Problem statement: Transcribe the material in full, exactly as written.

Given material:

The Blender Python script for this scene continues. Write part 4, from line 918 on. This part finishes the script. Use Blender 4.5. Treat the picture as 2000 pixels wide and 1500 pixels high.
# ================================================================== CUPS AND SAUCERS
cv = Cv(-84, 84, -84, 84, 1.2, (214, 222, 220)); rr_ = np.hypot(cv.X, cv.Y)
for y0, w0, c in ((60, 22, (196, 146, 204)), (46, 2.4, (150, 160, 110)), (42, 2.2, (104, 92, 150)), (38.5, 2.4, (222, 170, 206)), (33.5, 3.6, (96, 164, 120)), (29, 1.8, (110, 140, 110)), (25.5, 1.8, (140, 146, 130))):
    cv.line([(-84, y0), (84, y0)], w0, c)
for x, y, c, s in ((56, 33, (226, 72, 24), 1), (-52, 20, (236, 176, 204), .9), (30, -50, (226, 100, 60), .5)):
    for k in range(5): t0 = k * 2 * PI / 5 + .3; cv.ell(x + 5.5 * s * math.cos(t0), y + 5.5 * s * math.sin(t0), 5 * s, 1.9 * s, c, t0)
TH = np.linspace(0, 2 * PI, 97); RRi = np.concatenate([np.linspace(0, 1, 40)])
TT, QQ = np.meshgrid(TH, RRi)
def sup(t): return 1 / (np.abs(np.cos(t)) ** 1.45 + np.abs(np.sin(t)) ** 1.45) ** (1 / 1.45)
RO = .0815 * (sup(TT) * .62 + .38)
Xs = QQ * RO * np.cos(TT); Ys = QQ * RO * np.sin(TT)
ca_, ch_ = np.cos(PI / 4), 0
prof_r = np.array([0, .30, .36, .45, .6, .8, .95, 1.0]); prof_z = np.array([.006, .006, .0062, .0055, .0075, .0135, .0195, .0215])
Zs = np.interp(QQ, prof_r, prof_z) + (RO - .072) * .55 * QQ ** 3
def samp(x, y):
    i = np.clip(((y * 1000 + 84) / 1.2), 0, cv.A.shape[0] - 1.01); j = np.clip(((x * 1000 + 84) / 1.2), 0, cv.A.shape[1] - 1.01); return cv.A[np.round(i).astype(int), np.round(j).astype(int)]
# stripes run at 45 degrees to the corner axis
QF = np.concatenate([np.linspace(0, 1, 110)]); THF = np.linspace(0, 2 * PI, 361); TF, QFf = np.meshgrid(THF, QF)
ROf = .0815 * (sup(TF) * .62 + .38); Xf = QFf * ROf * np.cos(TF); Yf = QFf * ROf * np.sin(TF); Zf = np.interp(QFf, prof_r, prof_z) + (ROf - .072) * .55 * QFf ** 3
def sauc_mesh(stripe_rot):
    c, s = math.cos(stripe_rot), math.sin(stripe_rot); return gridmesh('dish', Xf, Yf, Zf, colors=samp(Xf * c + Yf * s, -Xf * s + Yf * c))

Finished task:
The Blender Python script for this scene continues. Write part 4, from line 918 on. This part finishes the script. Use Blender 4.5. Treat the picture as 2000 pixels wide and 1500 pixels high.
# ================================================================== CUPS AND SAUCERS
cv = Cv(-84, 84, -84, 84, 1.2, (214, 222, 220)); rr_ = np.hypot(cv.X, cv.Y)
for y0, w0, c in ((60, 22, (196, 146, 204)), (46, 2.4, (150, 160, 110)), (42, 2.2, (104, 92, 150)), (38.5, 2.4, (222, 170, 206)), (33.5, 3.6, (96, 164, 120)), (29, 1.8, (110, 140, 110)), (25.5, 1.8, (140, 146, 130))):
    cv.line([(-84, y0), (84, y0)], w0, c)
for x, y, c, s in ((56, 33, (226, 72, 24), 1), (-52, 20, (236, 176, 204), .9), (30, -50, (226, 100, 60), .5)):
    for k in range(5): t0 = k * 2 * PI / 5 + .3; cv.ell(x + 5.5 * s * math.cos(t0), y + 5.5 * s * math.sin(t0), 5 * s, 1.9 * s, c, t0)
TH = np.linspace(0, 2 * PI, 97); RRi = np.concatenate([np.linspace(0, 1, 40)])
TT, QQ = np.meshgrid(TH, RRi)
def sup(t): return 1 / (np.abs(np.cos(t)) ** 1.45 + np.abs(np.sin(t)) ** 1.45) ** (1 / 1.45)
RO = .0815 * (sup(TT) * .62 + .38)
Xs = QQ * RO * np.cos(TT); Ys = QQ * RO * np.sin(TT)
ca_, ch_ = np.cos(PI / 4), 0
prof_r = np.array([0, .30, .36, .45, .6, .8, .95, 1.0]); prof_z = np.array([.006, .006, .0062, .0055, .0075, .0135, .0195, .0215])
Zs = np.interp(QQ, prof_r, prof_z) + (RO - .072) * .55 * QQ ** 3
def samp(x, y):
    i = np.clip(((y * 1000 + 84) / 1.2), 0, cv.A.shape[0] - 1.01); j = np.clip(((x * 1000 + 84) / 1.2), 0, cv.A.shape[1] - 1.01); return cv.A[np.round(i).astype(int), np.round(j).astype(int)]
# stripes run at 45 degrees to the corner axis
QF = np.concatenate([np.linspace(0, 1, 110)]); THF = np.linspace(0, 2 * PI, 361); TF, QFf = np.meshgrid(THF, QF)
ROf = .0815 * (sup(TF) * .62 + .38); Xf = QFf * ROf * np.cos(TF); Yf = QFf * ROf * np.sin(TF); Zf = np.interp(QFf, prof_r, prof_z) + (ROf - .072) * .55 * QFf ** 3
def sauc_mesh(stripe_rot):
    c, s = math.cos(stripe_rot), math.sin(stripe_rot); return gridmesh('dish', Xf, Yf, Zf, colors=samp(Xf * c + Yf * s, -Xf * s + Yf * c))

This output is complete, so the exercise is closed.